Joggers are going to be really pissed if it turns out we only get a certain amount of steps in life.
We only rate dogs. This is very clearly an Egyptian Shadow Giraffe. Please be more careful. Only send in dogs. Thank you… 13/10
Are you a robot? Select all images with weak points in humanity’s defenses.

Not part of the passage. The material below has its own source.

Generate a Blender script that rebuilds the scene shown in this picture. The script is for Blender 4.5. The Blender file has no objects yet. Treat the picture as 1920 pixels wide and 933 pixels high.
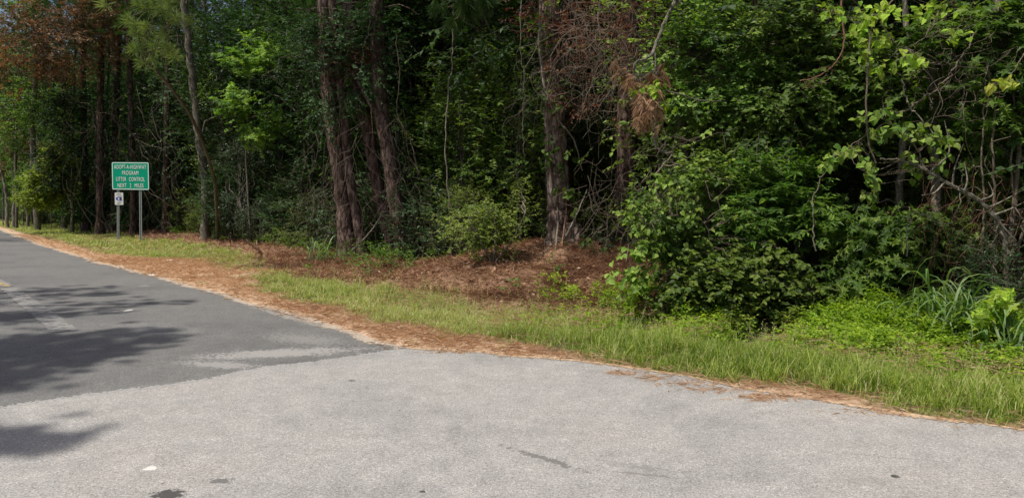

I sprung into action when a coworker was choking during lunch. I moved him into the next room, so I could eat in peace and quiet
Isn’t it ironic that all of Alanis Morissette’s friends knew her song had nothing to do with irony but, being Canadian, were too polite to tell her.
Me: [watching news]
Child: Why do you watch the news?
Me:
Child:
Me:
Child: I asked-
Me: I’M THINKING
A car with a car rack looked like a police car, so I slowed down, only to realize I had been tricked into obeying the law FOR NO REASON.
*police sirens*
*Dad bursts into my room wearing a panda suit*
QUICK HIDE THESE NO TIME TO EXPLAIN
*throws a litter of panda cubs at me*
Nine months from now — when there’s a baby boom in Hawaii — you’ll know who took the incoming missile warning seriously.
While I was relaxing having my wine my toddler threw a piece of cheese straight at my face and said, “gotcha.”